“Where can I go from your spirit? Or where can I flee from your presence? If I ascend to heaven, you are there; if I make my bed in Sheol, you are there. If I take the wings of the morning and settle at the farthest limits of the sea, even there your hand shall lead me, and your right hand shall hold me fast. If I say, “Surely the darkness shall cover me, and the light around me become night,” even the darkness is not dark to you; the night is as bright as the day, for darkness is as light to you.” Psalm 139:7-12
“In reading about ancient Egypt one gets the impression of a culture in which the main business of life was the attempt to secure the well-being of the dead. It looks as if God did not want the chosen people to follow that example. We may ask why. Is it possible for men to be too much concerned with their eternal destiny? In one sense, paradoxical though it sounds, I should reply, yes. For the truth seems to me to be that happiness or misery beyond death, simply in themselves, are not even religious subjects at all. A man who believes in them will of course be prudent to seek the one and avoid the other. But that seems to have no more to do with religion than looking after one’s health or saving money for one’s old age. The only difference here is that the stakes are so very much higher. And this means that, granted a real and steady conviction, the hopes and anxieties aroused are overwhelming but they are not on that account the more religious. They are hopes for oneself, anxieties for oneself. God is not in the center.

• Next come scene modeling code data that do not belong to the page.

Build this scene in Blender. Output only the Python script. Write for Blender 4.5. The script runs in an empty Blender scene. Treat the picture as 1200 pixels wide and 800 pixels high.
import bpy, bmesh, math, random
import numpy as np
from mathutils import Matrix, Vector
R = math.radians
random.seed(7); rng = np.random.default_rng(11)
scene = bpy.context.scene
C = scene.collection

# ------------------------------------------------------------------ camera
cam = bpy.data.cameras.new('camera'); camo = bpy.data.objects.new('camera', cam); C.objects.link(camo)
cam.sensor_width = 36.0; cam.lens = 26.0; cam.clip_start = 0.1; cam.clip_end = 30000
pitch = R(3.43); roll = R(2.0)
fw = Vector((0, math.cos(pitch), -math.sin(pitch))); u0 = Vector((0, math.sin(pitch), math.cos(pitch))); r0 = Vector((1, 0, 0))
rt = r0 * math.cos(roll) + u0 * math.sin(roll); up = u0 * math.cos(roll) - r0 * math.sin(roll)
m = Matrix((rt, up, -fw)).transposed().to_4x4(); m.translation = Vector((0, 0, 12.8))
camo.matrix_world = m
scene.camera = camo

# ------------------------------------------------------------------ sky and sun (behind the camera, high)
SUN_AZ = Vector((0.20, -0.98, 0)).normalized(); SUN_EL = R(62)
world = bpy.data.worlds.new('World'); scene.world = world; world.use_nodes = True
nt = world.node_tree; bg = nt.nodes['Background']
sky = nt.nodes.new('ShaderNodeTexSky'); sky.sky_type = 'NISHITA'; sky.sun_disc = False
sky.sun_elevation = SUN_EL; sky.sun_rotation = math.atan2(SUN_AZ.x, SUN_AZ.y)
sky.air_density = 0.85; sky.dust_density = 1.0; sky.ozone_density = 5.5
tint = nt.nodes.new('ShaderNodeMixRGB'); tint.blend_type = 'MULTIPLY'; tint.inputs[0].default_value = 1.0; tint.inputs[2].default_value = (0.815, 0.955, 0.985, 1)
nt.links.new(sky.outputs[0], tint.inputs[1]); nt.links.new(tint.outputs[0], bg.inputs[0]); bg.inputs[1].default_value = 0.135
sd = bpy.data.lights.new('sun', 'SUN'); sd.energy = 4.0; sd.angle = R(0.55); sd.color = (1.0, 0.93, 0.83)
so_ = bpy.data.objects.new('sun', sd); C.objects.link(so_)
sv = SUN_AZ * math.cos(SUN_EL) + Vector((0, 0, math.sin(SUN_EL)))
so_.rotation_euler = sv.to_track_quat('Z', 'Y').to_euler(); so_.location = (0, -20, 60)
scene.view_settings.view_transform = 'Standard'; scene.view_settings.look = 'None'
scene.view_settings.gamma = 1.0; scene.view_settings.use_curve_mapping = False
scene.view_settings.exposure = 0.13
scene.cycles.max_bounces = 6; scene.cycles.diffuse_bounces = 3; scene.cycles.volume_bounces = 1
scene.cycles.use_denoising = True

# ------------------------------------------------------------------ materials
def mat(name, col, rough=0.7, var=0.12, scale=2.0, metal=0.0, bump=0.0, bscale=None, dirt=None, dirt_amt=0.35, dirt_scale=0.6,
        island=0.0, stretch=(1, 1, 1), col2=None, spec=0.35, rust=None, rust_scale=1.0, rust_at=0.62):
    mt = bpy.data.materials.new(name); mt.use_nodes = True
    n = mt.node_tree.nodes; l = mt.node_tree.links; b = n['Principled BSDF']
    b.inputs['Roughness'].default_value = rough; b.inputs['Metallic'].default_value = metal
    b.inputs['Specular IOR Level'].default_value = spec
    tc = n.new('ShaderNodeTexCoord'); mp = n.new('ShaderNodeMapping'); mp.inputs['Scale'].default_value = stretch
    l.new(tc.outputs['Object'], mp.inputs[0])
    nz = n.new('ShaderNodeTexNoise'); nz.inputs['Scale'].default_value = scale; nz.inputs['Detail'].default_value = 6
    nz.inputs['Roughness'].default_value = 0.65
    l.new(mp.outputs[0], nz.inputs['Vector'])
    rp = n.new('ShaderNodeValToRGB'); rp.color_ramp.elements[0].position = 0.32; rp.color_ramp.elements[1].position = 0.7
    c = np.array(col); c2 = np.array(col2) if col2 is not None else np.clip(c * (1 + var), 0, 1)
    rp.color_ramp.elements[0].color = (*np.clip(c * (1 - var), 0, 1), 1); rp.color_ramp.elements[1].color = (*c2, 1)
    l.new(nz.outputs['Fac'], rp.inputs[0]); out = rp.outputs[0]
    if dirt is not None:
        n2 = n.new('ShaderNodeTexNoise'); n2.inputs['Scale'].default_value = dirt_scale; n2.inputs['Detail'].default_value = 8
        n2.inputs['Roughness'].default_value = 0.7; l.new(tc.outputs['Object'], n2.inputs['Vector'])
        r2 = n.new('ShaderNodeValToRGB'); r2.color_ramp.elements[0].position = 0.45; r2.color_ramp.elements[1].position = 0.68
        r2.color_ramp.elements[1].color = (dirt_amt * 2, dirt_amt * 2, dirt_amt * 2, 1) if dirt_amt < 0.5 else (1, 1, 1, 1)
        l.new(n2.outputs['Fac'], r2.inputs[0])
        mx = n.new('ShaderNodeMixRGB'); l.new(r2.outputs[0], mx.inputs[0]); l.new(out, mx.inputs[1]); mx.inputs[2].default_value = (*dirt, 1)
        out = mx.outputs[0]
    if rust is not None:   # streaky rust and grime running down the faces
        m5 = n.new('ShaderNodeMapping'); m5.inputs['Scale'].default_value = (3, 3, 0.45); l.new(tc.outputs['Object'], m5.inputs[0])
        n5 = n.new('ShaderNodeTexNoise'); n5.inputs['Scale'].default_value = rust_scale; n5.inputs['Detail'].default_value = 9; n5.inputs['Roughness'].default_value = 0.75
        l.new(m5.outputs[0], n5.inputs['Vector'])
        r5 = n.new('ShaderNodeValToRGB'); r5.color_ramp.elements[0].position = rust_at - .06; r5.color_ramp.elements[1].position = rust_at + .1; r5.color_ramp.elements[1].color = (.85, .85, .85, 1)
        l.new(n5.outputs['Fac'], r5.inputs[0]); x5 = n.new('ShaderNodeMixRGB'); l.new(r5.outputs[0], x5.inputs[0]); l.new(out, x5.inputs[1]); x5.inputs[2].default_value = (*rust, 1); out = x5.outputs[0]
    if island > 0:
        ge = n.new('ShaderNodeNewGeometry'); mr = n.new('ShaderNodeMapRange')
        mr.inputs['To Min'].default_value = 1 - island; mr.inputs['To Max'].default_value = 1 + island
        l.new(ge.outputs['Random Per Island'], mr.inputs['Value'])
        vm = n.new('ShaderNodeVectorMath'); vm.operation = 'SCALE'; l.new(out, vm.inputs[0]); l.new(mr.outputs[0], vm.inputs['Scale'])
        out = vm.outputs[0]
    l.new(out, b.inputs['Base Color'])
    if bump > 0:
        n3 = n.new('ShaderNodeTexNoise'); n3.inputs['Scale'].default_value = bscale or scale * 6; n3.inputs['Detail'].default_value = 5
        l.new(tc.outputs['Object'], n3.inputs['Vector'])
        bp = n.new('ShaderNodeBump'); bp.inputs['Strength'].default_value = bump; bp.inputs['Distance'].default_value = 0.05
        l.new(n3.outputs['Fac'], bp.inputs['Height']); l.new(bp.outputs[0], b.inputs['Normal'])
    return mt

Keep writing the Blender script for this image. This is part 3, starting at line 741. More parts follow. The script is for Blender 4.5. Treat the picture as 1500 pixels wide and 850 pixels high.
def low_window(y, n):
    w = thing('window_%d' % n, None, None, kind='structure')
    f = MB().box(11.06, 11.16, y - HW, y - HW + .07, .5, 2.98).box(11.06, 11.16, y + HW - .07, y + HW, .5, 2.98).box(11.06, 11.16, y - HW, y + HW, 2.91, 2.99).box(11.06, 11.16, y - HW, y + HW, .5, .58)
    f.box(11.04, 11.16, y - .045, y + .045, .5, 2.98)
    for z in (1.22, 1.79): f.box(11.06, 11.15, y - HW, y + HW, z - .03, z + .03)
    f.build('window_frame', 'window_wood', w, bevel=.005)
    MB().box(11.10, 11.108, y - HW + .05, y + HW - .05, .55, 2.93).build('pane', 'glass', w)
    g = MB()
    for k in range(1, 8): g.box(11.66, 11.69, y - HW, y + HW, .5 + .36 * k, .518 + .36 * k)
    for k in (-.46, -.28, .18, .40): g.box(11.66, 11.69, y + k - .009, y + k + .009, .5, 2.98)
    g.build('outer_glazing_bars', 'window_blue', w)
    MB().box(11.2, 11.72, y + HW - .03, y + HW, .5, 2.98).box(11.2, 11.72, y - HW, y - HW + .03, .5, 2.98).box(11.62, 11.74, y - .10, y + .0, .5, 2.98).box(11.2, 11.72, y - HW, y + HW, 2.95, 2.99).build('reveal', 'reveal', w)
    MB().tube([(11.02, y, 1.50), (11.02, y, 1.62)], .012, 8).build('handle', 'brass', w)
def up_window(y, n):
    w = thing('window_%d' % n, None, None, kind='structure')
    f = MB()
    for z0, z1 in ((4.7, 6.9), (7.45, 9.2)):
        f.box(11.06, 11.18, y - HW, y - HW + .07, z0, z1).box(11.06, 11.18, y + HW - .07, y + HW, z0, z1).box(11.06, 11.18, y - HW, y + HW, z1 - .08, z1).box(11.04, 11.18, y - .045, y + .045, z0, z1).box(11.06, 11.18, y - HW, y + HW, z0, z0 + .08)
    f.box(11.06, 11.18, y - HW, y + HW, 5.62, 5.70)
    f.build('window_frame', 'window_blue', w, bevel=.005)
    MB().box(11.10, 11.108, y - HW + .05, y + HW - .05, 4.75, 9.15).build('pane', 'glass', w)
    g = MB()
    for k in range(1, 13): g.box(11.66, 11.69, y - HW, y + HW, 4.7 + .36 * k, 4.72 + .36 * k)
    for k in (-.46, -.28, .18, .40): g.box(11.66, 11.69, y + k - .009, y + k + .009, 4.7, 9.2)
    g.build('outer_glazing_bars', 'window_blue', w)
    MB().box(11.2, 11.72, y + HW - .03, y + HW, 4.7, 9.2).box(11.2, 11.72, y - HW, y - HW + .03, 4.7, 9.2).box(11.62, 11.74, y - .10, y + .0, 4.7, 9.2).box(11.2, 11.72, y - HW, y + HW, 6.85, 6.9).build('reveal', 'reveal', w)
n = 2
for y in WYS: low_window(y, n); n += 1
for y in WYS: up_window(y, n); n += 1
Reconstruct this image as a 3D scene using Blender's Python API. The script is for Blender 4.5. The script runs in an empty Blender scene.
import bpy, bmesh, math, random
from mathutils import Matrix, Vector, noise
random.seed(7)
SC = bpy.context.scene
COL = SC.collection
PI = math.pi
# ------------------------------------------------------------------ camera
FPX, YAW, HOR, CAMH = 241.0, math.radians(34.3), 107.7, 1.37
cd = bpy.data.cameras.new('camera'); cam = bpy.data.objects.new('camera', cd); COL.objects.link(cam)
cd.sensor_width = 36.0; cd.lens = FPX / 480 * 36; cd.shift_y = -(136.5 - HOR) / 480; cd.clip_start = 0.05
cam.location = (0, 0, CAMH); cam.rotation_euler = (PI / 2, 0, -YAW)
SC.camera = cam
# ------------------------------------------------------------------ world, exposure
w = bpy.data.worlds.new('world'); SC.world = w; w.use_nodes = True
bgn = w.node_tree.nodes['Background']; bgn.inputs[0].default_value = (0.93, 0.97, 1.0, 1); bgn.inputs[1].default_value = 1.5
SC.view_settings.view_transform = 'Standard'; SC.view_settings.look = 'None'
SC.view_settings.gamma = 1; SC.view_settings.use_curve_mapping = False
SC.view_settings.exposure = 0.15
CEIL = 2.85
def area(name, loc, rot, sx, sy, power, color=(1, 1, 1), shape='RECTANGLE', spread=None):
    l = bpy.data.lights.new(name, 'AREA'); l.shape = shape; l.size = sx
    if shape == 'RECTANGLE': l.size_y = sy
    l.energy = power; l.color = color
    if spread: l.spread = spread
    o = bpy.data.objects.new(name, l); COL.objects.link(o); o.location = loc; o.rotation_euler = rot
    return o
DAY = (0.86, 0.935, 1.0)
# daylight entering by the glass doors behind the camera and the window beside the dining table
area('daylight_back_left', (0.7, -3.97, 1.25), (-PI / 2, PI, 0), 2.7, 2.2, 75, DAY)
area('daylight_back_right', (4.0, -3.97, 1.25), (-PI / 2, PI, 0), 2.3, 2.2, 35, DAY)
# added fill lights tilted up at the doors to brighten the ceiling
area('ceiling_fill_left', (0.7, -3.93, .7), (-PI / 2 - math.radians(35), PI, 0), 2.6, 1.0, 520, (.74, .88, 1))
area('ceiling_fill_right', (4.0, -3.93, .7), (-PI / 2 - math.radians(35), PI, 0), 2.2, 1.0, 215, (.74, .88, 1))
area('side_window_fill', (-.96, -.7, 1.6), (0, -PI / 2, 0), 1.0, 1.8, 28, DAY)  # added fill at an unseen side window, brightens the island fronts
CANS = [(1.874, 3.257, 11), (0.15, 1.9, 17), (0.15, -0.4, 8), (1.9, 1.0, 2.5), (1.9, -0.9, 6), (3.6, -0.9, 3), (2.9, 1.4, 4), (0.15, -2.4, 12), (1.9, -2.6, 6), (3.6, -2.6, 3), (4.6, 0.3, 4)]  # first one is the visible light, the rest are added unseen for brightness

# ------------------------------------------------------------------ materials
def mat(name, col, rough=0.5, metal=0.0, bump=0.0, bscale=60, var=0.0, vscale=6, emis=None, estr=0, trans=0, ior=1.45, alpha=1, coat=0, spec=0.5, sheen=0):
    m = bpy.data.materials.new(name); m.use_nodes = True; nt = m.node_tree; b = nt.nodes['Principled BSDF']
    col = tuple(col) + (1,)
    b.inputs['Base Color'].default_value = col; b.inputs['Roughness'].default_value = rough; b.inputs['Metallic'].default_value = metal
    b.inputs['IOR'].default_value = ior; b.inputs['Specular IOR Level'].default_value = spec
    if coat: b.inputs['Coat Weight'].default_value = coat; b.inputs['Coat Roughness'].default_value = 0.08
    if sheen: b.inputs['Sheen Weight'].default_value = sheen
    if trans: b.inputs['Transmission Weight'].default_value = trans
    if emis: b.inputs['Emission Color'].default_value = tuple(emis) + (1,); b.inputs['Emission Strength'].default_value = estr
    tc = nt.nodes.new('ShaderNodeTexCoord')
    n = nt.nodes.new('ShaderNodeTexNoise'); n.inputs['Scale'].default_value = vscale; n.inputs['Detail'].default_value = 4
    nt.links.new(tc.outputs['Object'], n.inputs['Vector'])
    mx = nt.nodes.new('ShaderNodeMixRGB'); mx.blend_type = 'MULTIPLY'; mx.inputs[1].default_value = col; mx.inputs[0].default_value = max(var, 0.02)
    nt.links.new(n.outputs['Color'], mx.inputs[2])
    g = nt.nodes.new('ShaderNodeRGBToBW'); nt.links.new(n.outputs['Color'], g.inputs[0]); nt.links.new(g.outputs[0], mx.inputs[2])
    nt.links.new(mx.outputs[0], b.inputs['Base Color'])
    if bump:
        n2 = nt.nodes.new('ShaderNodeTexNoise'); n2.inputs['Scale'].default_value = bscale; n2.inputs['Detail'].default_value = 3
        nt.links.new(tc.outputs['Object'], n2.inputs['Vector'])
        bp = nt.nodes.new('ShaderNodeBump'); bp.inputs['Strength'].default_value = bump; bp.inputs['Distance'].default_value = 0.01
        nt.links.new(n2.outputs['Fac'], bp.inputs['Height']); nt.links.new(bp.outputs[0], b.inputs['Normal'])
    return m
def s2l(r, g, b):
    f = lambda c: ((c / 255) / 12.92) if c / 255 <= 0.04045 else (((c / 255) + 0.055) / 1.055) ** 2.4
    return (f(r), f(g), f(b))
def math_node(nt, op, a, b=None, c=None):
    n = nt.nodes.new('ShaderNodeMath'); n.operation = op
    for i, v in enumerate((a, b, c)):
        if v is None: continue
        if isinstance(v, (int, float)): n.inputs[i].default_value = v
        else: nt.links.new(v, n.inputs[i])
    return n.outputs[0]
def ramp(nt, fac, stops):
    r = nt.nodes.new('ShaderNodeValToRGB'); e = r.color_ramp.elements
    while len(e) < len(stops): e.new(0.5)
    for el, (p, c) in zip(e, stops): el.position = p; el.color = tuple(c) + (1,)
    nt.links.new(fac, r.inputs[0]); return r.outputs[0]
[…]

For those who love God will desire not only to enjoy Him but ‘to enjoy Him forever’, and will fear to lose Him. It is arguable that the moment ‘Heaven’ ceases to mean union with God and ‘Hell’ to mean separation from Him, the belief in either is superstition; for then we have, on the one hand, a merely ‘compensatory’ belief and, on the other, a nightmare which drives [humanity] into asylums or makes them persecutors. Most of us find that our belief in the future life is strong only when God is in the center of our thoughts…” (“Examining Ideas of Heaven from Other Faiths”, “Reflections on the Psalms”, “Death in the Psalms”, Preparing for Easter, C.S. Lewis)
Having G-d in the center of our thoughts—this is the daily struggle—because we don’t want to worry about damnation, or we choose not to. And so in choosing to ignore Hell, we also decide, consciously or not, to avoid Heaven in our daily thoughts as well. But as the Psalmist suggests, we cannot hide from G-d. There is no where that G-d cannot see us, cannot perceive us, cannot make G-d’s self present to us. And that is true for our thoughts as well. As we turn toward the season of fall, we will notice in the headlights of our lives, the seasons of Advent and Christmas. Before we know it, we will be staring at the Christ child. Perhaps that thought should encourage us to consider Christ in our lives every day.